WASHINGTON — The government prepared Monday to move the first batch of bailout money to banks as fretful world markets plunged again. Wall Street ended with a big drop at the closing bell, sending the Dow Jones industrials to their lowest close since the financial meltdown began.
The Treasury Department said it would start moving $125 billion to nine major banks this week by buying ownership stakes, the first big transfer since the $700 billion bailout package was passed early this month.
Assistant Treasury Secretary David Nason said the infusion would go to the largest banks in the nation, including Bank of America, Citigroup, JPMorgan Chase and Wells Fargo.
A group of smaller but significant regional banks, including Capital One Financial and SunTrust Banks, began announcing their own preliminary deals with Treasury for another $125 billion. That money should be released as soon as paperwork is finished.
The Fed also began a major program to buy up the short-term debt, known as commercial paper, that businesses use to pay for everyday expenses and salaries. Lending, the lifeblood of the economy, froze up after the collapse of investment house Lehman Brothers in mid-September and has thawed agonizingly slowly since.

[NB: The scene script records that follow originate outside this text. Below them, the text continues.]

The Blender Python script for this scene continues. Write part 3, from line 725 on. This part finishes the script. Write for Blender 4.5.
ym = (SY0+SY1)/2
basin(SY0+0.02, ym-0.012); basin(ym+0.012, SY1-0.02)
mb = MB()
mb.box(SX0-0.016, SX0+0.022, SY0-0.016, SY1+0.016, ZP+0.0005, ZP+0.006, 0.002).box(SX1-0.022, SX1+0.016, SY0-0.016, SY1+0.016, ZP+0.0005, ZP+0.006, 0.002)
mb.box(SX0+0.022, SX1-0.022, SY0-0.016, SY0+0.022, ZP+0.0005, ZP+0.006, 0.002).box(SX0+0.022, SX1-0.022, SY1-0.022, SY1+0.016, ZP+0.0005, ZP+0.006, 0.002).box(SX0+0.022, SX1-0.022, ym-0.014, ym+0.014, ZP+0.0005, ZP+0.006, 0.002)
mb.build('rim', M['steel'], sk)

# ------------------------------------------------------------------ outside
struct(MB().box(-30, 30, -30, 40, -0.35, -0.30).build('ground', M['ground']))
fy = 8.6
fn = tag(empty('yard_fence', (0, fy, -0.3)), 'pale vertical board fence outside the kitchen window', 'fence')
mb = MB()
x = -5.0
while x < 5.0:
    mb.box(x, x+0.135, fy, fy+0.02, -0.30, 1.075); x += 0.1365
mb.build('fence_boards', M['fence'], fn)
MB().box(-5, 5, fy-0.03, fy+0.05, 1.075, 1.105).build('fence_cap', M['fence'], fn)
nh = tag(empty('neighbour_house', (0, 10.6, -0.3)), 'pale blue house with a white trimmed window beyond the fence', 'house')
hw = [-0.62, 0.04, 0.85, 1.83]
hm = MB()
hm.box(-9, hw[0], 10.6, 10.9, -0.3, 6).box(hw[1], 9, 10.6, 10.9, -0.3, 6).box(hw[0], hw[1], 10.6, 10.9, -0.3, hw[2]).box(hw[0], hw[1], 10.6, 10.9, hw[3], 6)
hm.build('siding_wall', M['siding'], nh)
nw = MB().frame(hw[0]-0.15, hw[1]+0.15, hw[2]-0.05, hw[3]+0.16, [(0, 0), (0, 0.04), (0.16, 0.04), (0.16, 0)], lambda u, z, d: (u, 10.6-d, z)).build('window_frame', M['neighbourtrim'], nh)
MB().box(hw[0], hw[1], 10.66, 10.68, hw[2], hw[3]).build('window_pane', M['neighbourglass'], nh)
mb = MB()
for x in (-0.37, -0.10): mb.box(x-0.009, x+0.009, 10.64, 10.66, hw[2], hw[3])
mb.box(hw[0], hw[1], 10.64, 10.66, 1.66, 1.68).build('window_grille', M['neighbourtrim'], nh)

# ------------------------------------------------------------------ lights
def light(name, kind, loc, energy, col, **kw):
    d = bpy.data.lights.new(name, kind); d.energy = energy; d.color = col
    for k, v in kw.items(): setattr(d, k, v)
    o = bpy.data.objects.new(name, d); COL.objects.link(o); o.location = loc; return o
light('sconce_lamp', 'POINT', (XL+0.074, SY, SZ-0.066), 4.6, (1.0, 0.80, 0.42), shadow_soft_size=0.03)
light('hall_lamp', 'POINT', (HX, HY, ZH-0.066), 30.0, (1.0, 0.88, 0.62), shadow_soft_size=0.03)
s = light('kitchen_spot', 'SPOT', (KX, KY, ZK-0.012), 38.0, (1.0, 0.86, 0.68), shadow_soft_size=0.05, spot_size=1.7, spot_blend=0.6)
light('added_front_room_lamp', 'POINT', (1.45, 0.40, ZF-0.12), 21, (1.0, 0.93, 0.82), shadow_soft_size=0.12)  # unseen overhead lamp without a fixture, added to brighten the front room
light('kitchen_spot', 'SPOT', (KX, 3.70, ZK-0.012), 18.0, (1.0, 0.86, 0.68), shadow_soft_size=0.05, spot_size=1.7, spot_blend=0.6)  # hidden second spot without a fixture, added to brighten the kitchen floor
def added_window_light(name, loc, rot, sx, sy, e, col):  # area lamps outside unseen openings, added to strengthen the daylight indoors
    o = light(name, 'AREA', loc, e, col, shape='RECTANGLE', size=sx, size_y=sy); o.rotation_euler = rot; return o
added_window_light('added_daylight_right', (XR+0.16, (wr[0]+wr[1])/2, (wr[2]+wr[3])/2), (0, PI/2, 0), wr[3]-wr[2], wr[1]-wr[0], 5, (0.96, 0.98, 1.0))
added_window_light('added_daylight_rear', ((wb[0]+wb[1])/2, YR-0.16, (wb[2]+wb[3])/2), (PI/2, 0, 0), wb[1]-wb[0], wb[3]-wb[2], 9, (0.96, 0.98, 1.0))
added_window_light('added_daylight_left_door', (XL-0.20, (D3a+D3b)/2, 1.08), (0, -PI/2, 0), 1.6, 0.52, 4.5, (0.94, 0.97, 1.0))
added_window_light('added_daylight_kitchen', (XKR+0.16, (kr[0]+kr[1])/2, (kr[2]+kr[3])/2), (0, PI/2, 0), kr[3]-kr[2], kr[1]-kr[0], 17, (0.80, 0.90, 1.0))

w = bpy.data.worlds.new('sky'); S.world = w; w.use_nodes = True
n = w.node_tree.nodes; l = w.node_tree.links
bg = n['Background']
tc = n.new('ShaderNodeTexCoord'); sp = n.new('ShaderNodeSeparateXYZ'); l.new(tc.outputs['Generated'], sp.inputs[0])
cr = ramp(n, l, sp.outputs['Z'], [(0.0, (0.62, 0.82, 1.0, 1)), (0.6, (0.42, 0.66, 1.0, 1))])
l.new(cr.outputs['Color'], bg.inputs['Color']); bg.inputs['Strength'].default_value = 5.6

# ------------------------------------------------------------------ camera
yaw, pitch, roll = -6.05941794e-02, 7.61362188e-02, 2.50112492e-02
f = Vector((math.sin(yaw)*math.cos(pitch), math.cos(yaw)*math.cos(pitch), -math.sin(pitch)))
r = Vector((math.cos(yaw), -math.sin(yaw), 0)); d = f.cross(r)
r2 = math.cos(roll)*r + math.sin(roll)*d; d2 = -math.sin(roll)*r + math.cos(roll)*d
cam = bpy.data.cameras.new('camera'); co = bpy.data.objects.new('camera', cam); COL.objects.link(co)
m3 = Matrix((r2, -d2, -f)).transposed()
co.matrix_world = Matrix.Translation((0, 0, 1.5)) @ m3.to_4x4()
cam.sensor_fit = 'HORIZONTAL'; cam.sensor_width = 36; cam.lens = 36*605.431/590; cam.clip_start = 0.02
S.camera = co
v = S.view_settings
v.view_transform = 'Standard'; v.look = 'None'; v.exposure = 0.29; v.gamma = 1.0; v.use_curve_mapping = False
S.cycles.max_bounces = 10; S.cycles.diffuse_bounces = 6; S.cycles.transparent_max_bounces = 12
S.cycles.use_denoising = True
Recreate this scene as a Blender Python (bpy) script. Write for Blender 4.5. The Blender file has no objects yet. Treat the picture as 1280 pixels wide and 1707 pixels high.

On Wall Street, buying and selling that was halfhearted by the standards of the past month had major averages drifting higher and lower throughout the day. Then stocks plunged in the final 10 minutes of trading.
The Dow Jones industrials finished the day down 203 points, or 2.4 percent, closing at the 8,176 level — their lowest close of the year. Remarkably, it was the 28th time in the 31 trading sessions since the financial meltdown began that the Dow has moved triple digits for the day.
But the carnage was worse elsewhere on another day when investors worried about a looming worldwide recession. Major stock markets in Hong Kong, Tokyo, Britain, France and Germany dropped sharply earlier in the day. Tokyo’s Nikkei 225 index closed at its lowest level in 26 years.
The Fed was expected to make an even more dramatic move later this week by cutting interest rates, perhaps lowering the key federal funds rate by as much as a half-point, driving the federal funds rate down to 1 percent.
The question is whether all the efforts, including billions of dollars of loans to banks by the Fed and other central banks around the world, will be enough to get lending going again.
So far, it hasn’t helped much. A closely watched measure that tracks what banks charge each other for loans edged down marginally on Monday, suggesting credit is a bit looser than a few weeks ago but remains tight.
“All these efforts are doing some good, but the question is whether they will do enough,” said David Wyss, chief economist for Standard &Poor’s in New York. “The credit markets are still pretty locked up.”